The Big City was awarded the Silver Bear for best direction at the Berlin Film Festival in 1964, but it was at a festival nearer home that it had its greatest impact. When screened during a 1964 international film season in Dhaka (the capital of Bengali-speaking East Pakistan, now Bangladesh), enormous crowds, including thousands of women, queued for tickets for the three scheduled shows. The lack of seats precipitated a mini riot, and after more than a hundred people were beaten up by the police, the festival organizers were forced to schedule ten extra shows, running consecutively over twenty-four hours.
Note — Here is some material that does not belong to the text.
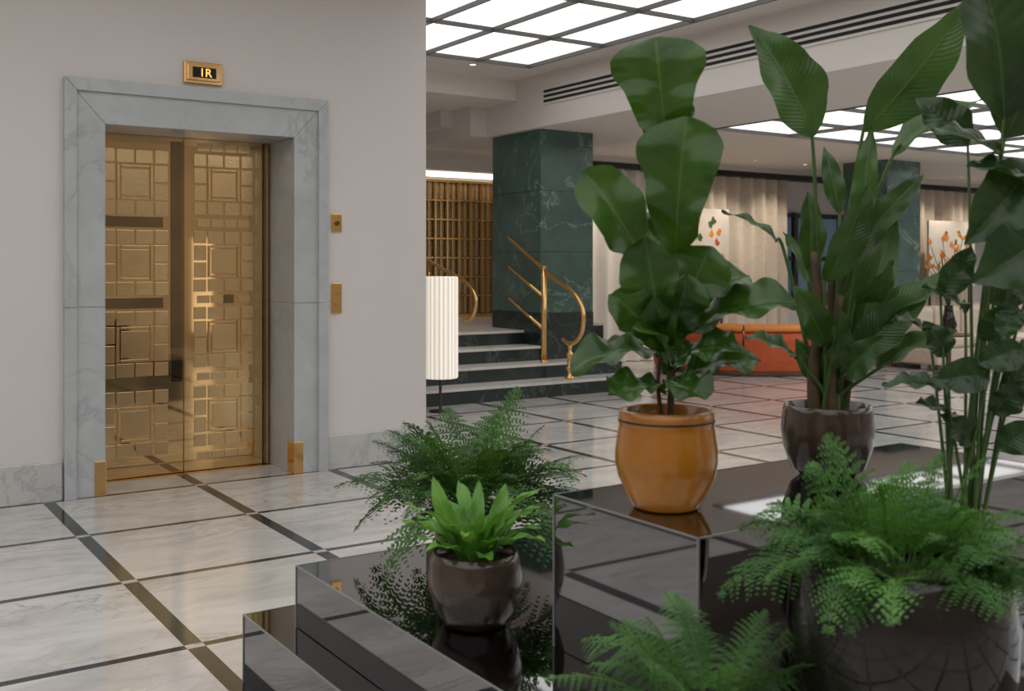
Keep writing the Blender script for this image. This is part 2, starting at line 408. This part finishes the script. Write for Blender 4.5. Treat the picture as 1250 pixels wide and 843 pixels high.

Not everybody, of course, was as overwhelmed by The Big City; many critics, including Penelope Houston, the editor of Sight & Sound, found the conclusion to be clichéd and sentimental. Whatever people felt about the ending, though, very few seem to have appreciated that its optimism had stemmed not from any penchant for melodrama but from Ray’s liberal ideology, his conviction that the individual conscience was powerful enough to challenge, if not vanquish, the amoral Goliath of capitalism. That faith would be undermined over time, and The Big City, apart from being an important film in its own right, was a significant way station on Satyajit Ray’s complex—and as yet little-analyzed—journey from a relatively sanguine liberalism to the edgier, far more conflicted worldview that one detects in his later works.